A really remarkable book, with genuine literary quality was the elder Alexander Henry’s narrative of his experience as a traveller and explorer, published in 1809 under the title Travels and Adventures in Canada and the Indian Territories. In point of publication it was anticipated by narratives dating as early as 1736, when John Gyles wrote his memoirs of Odd Adventures, an account of his experience while exploring the region through which runs the St. John River. There were many volumes of narratives, but the most of them lacked literary style and are of interest chiefly to the antiquarian.

Two women, however, deserve special notice as contributors to the Incidental Literature of Canada.
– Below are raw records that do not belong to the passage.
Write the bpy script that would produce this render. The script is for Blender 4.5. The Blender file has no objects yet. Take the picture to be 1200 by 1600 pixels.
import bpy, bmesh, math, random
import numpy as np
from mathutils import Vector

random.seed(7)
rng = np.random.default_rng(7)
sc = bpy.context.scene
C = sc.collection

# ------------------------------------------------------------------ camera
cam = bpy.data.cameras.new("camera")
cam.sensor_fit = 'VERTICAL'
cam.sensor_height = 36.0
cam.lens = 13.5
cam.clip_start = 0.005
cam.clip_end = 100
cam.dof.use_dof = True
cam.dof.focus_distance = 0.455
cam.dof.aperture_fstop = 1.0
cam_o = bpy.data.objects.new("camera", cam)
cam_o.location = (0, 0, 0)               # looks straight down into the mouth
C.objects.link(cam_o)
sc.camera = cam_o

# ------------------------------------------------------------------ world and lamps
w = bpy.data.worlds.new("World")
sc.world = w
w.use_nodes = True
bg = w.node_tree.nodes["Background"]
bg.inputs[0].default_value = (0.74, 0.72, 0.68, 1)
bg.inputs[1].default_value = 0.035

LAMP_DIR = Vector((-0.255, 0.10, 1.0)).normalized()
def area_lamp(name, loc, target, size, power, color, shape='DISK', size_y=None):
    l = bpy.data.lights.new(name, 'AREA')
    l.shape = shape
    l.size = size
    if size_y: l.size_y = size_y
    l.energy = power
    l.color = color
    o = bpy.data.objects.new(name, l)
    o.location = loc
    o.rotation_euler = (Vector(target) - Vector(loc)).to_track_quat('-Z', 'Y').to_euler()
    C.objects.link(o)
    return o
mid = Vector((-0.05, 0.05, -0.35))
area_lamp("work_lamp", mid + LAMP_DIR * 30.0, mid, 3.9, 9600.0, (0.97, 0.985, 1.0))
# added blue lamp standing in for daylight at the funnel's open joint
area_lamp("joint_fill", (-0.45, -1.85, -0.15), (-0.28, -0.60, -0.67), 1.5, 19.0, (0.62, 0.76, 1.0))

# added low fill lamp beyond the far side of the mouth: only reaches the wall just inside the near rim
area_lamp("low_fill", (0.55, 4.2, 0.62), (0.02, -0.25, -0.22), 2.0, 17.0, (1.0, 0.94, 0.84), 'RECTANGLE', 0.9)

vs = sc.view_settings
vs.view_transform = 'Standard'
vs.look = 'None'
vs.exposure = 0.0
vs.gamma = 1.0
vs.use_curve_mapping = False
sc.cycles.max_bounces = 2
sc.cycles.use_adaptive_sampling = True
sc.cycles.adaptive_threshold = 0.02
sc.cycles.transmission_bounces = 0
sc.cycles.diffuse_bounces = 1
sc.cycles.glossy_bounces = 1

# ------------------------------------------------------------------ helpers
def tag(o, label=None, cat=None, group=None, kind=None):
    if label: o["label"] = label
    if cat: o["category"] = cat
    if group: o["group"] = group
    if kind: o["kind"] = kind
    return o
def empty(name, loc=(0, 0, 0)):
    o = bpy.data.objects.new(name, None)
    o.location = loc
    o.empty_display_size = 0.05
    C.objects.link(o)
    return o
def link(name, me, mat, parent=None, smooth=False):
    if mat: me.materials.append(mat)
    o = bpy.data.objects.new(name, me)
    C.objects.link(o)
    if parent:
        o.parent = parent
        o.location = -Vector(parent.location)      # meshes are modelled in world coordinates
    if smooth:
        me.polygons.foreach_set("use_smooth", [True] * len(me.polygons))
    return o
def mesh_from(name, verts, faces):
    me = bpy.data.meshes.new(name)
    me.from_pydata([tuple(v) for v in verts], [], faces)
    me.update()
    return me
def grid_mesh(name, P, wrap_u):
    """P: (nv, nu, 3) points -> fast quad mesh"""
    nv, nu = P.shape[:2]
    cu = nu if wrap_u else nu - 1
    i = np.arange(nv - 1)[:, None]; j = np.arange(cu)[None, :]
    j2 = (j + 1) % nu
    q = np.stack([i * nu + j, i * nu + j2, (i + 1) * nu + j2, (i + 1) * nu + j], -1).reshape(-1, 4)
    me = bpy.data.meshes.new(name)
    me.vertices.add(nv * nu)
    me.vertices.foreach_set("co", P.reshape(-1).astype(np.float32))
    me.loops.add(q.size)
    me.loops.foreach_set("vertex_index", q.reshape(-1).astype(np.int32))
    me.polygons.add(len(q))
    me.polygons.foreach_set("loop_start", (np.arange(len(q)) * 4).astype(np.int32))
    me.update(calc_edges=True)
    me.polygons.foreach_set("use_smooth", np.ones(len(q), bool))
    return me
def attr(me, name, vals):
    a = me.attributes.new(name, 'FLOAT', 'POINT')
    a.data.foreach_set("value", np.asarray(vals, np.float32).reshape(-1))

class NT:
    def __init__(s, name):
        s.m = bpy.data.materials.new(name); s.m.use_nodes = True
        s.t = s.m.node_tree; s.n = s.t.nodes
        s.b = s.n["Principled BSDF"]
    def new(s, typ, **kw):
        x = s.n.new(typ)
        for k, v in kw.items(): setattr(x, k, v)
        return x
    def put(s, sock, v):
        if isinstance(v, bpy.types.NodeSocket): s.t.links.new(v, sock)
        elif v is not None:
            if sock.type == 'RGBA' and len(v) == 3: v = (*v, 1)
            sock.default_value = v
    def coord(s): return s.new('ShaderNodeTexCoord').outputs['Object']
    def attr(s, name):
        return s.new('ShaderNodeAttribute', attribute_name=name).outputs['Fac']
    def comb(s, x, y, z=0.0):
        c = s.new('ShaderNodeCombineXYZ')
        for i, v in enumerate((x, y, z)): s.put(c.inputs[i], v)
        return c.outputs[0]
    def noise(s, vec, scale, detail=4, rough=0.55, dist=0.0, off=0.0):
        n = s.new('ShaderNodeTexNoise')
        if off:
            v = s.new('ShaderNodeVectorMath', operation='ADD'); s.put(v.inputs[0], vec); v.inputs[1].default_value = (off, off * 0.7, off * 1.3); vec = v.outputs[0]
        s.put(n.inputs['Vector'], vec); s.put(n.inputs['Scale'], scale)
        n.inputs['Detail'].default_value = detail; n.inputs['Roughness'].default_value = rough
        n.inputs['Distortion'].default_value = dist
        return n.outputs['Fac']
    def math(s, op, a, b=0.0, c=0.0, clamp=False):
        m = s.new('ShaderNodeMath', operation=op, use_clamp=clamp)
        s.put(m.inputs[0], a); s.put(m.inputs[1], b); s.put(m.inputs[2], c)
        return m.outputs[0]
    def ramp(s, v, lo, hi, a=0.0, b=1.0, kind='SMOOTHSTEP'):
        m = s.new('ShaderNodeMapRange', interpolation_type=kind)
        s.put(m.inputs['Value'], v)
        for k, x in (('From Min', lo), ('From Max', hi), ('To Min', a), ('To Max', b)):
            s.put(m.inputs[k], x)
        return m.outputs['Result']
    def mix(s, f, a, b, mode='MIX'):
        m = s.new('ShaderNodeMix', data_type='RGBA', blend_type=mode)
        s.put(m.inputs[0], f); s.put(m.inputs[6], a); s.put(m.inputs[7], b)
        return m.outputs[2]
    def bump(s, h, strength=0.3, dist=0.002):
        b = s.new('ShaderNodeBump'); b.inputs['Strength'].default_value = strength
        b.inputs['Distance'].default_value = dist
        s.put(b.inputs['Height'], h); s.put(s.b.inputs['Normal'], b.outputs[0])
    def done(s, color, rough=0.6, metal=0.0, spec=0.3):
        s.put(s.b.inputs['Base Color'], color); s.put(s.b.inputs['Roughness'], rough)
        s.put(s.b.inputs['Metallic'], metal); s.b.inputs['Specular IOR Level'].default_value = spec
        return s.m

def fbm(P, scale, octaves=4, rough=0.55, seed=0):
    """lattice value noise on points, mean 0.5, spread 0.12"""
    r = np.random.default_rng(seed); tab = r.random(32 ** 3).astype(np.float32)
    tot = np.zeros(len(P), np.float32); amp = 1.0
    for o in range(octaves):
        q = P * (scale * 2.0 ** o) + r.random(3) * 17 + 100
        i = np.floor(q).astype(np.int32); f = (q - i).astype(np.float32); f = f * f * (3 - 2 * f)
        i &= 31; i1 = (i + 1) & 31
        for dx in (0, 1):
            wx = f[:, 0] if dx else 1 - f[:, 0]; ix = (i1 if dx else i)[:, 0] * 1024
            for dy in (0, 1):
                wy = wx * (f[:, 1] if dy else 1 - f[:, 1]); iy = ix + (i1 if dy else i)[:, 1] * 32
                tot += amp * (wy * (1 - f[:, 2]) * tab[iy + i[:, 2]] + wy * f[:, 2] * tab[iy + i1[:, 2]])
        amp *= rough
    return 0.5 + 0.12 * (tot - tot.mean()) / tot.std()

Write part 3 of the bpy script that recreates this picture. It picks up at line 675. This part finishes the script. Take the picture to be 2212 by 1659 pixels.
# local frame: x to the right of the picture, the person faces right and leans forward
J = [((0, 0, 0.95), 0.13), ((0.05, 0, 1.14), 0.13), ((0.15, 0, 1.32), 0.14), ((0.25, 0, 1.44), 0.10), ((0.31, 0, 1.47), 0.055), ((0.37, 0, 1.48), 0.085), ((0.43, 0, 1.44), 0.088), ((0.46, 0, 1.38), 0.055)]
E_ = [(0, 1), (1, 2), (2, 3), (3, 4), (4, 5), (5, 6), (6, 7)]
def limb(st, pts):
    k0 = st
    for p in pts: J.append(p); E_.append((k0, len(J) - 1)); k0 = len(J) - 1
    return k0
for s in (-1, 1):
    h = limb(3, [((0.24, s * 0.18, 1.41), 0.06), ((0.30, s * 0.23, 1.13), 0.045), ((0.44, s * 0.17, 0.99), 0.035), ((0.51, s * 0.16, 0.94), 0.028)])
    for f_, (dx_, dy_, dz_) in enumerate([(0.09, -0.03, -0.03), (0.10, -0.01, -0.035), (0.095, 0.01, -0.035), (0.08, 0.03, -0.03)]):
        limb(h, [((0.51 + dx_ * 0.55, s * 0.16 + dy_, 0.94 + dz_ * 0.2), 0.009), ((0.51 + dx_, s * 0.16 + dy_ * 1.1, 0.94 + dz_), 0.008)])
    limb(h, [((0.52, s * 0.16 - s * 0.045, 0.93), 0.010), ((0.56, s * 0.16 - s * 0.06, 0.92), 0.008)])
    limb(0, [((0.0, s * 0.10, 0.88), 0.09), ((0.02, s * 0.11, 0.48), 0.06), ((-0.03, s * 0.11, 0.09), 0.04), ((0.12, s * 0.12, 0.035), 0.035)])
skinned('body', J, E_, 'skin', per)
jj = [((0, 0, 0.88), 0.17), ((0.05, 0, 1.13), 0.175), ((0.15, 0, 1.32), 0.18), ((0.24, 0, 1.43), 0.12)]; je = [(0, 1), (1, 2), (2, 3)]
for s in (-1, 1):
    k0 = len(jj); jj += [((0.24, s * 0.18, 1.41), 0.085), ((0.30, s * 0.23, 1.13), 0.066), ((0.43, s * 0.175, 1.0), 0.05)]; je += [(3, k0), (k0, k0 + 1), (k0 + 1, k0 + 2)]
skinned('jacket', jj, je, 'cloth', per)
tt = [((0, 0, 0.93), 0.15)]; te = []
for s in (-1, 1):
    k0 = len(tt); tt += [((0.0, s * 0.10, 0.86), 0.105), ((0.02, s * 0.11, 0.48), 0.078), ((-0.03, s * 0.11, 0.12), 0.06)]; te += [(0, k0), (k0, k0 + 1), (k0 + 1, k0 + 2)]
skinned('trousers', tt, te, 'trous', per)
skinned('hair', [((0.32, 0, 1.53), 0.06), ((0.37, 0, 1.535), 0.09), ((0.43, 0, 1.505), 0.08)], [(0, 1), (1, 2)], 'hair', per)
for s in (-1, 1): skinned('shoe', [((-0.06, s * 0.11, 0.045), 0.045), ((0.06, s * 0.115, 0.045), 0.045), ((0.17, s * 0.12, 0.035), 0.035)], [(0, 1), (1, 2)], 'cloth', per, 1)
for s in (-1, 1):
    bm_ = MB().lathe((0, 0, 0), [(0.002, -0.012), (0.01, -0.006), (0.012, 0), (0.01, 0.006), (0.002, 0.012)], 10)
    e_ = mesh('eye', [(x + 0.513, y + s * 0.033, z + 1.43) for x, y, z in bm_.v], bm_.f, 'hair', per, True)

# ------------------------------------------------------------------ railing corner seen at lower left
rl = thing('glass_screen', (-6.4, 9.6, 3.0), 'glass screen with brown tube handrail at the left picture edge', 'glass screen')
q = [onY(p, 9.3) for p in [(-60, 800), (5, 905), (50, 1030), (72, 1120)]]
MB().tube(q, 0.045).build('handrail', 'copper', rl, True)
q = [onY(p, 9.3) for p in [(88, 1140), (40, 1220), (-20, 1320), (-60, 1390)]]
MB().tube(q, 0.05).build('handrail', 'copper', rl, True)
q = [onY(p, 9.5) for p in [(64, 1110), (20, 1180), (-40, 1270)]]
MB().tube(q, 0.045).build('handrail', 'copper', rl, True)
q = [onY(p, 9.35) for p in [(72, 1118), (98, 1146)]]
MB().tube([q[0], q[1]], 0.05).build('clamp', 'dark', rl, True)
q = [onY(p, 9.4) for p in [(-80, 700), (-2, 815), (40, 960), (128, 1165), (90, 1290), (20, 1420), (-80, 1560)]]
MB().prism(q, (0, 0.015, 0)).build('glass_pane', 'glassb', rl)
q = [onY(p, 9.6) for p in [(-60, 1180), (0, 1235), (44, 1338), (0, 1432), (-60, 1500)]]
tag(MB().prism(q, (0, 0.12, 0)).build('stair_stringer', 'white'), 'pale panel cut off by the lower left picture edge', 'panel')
These were Mrs. Frances Brooke, who was the wife of a chaplain of the forces at Quebec in the last quarter of the 18th century; and Mrs. Anna Brownell Jameson. While a resident of the Province of Quebec, Mrs. Brooke wrote what has been called ‘the first Canadian novel,’ The History of Emily Montague. Published in 1769, it ran into several editions. Mrs. Jameson possessed a rare pictorial sense of beauty in nature; and while visiting the Canadas she wrote Winter Studies and Summer Rambles in Canada. Published in three volumes at London in 1838, this work remains to this day the finest example of ‘color writing’ in the whole range of Canadian Literature.

With the exception of Mrs. Brooke and Mrs. Jameson, the writers of the Incidental Pioneer Literature of Canada merely took a passing view of what had interested them and put it into literary form decent enough for publication. It was the substance of what they wrote, not the style or literary art in their books, that interested their public in the Canadas, the United States, and the United Kingdom. The only faculty these books satisfied or delighted was the faculty of curiosity; and the only delights they really gave readers were vicarious thrills of adventure and wonder.